In Booster Gold #20, Rip’s time machine stalls ‘somewhere to the left of yesterday’, and Booster decides to pass the time by visiting the [relatively] peaceful 50s.  He, of course, gets more than he bargains for when he journeys to 1952.  Hoping for Las Vegas, he lands instead in the Nevada desert, near the small town of Mosely, population 265, but more importantly, near a top-secret rocket launch site.  Booster, oblivious to the ‘anti-cape’ laws of the time, flies to the nearest servo [Americans read: gas station] for directions to Sin City.  What he gets instead is the ‘FBI’, who actually turn out to be none other than Sergeant Rock and the Suicide Squad.  They blackmail Booster into stopping one of the world’s first manned space flights, because the project is headed by a deep cover Soviet scientist.  Booster is happy to oblige when he realises the first successful manned space flight wasn’t to occur until a decade later.  Everybody wins.  (This, of course, leads to some witty banter between Booster and Sgt. Rock.)

This issue was pretty entertaining.  Probably the biggest disappointment was the guest art by Patrick Oliffe.  It’s not bad per se, but the characters’ faces lacked detail at times, and Jurgens’ Booster just can’t be matched.  It probably would have fared better had the issue not been book-ended by Dan Jurgens’ illustrations.  It just lacked consistency given the differences in style and ability.  Of course, I would have preferred that Jurgens drew the whole thing, but obviously there were time constraints there.

When all is said and done, Booster #20 is a simple, yet enjoyable one-shot.  Whether or not you’ll enjoy this issue is wholly dependent on what you value most in a comic book – the writing, which is great, or the art, which is good in places, and merely *okay* in others.  If you enjoy Keith Giffen’s ear for dialogue and *a spot of* Dan Jurgens’ art, then by all means, have a read.

Get Out Of My Comic Books, U.S. Navy.

Posted in Miscellaneous with tags , , , , , , , , , , , on 6th May, 2009 by Adam Redsell

I have a bone to pick with the U.S. Navy.  And it’s not what you’d expect.

It all started with a comic book that I was reading about seven months ago.  It felt remarkably solid, and didn’t have the usual flexibility of a comic book.  When I went to flip the page (from the edge, so as not to contaminate the ink with the oil from my fingerprints), I found that I couldn’t, and had to physically grip the page between my thumb and forefinger to turn the page.  I found the offender on the next page – a cardboard reply post paid slip, courtesy of the US Navy.

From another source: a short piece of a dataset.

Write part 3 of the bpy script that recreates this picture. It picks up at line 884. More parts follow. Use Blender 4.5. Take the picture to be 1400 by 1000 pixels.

It was part of a recruitment drive, and it had a series of tick-boxes on it with suspicious-looking codes next to each choice.  Presumably the idea was that comic book readers were a previously untapped demographic for the armed services.  It only stands to reason, after all, that people who enjoy reading the likes of Checkmate, Suicide Squad, or the Secret Six would also like to participate in the joys of actually killing people and blowing things up in real life, right?

I don’t know. I was busy trying to figure out how on Earth this cardboard slip got in there, and how to best pull it out.  Turns out it was folded along the staple-line and slipped in between the staples, so I had to pull it out through one side without uprooting said staples.  It was only in a couple of comics, and I figured it out eventually, so no harm done, right?  Wrong.  The following week, the same damn slip appeared in EVERY SINGLE ONE of my comic books, and the week after that.  As of today I have enough recruitment forms to have joined the Navy at least 28 times.  To tell you the truth, I’ve been throwing them all around the floor and making snow angels with them, so I kind of lost count.

I understand the U.S. Navy’s need for new blood to patrol the open seas, but next time, how about just taking out a page ad with a hotline number like regular folk?  This kind of advertising is just plain annoying and intrusive.

[Then again, ‘intrusive’ is probably more their style…]

Don’t they know that most comic book nerds are either a) overweight, b) overly weedy, or c) lefty scum?  And then there was the fact that I’m an Australian, and I buy my comics from an Australian comic book shop.  That’s one of the questions, though: “Are you a U.S. citizen?”  So presumably they don’t care if you’re American or not either.

Who knows, maybe a Batman fan out there wants to strike fear into the hearts of terrorists the world over.  I don’t know about you, but I’d rather leave that type of thing to Batman.  Incidentally, there is a graphic novel in the works called Holy Terror, Batman! by Frank Miller, who else?  I’m guessing it’s satirical, though, and therein lies the difference.

So let this be a warning to you, U.S. Navy.  If you don’t stop infiltrating my comics, every pizza coupon I can find will be piggybacking its way back to HQ par avion.  And thanks to your generosity, you’ll be footing the bill.